The only perplexity which occurred to me at first arose from the history of the mother as being under penal servitude during the time that relief was being afforded. Since the decision in Adamson v. Barbour it is settled that if the parent has a settlement that settlement is the settlement of all the children of the parent. Therefore I think that the City Parish of Edinburgh cannot claim relief from the parish where the child was born.

Lord Mure—I concur. This case is ruled by the cases of Macrorie and Adamson. There is no doubt that the settlement of an illegitimate pupil child follows that of the mother, and if the mother had had a settlement in Scotland there could have been no question in the case, for then that settlement would have been the settlement of the child. But here the mother had no settlement in Scotland, though she must have had one in Ireland where she was born. Now, if the mother had not been under sentence of penal servitude there would have been a plain remedy under the statute, namely, to remove her and child to Ireland, a remedy indeed to which the City Parish of Edinburgh had already resorted to in her case on a previous occasion. The mother, however, preferred being on the parish here in Scotland, and returned. But as the mother was, as a matter of fact, in penal servitude, she and her child could not be removed to Ireland. It is the misfortune of the City Parish that they cannot

Page: 647

take steps to do this, and under the law laid down in the case of Macrorie that parish must take the expense of the child's relief until the mother's settlement is found.

Lord Shand concurred.

Lord President—I concur. The principle of the case of Macrorie is clearly applicable here.

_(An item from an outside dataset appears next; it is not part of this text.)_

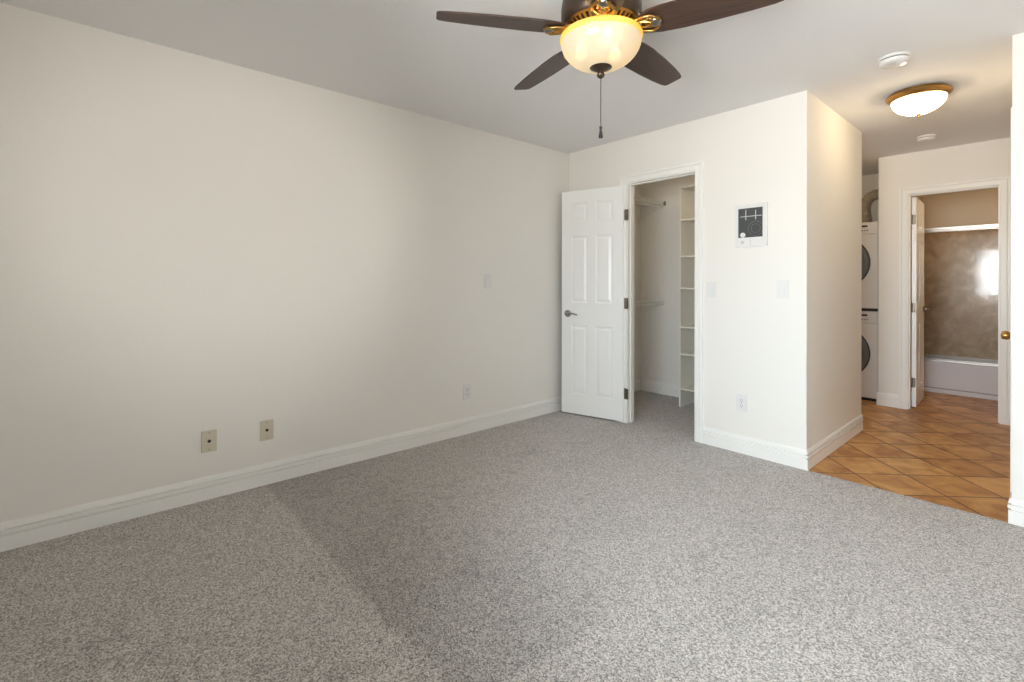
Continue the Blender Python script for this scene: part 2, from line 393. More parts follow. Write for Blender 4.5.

The Court therefore found that the parish of Perth was not liable in repayment of the advances made by the City Parish of Edinburgh.

Counsel:

Counsel for Greig (Inspector of Poor of City Parish of Edinburgh)—Dean of Faculty (Fraser)— J. A. Reid. Agent— D. Curror, S.S.C.

Counsel for Young (Inspector of Poor of the Parish of Perth)— Keir. Agents— Tods, Murray, & Jamieson, W.S.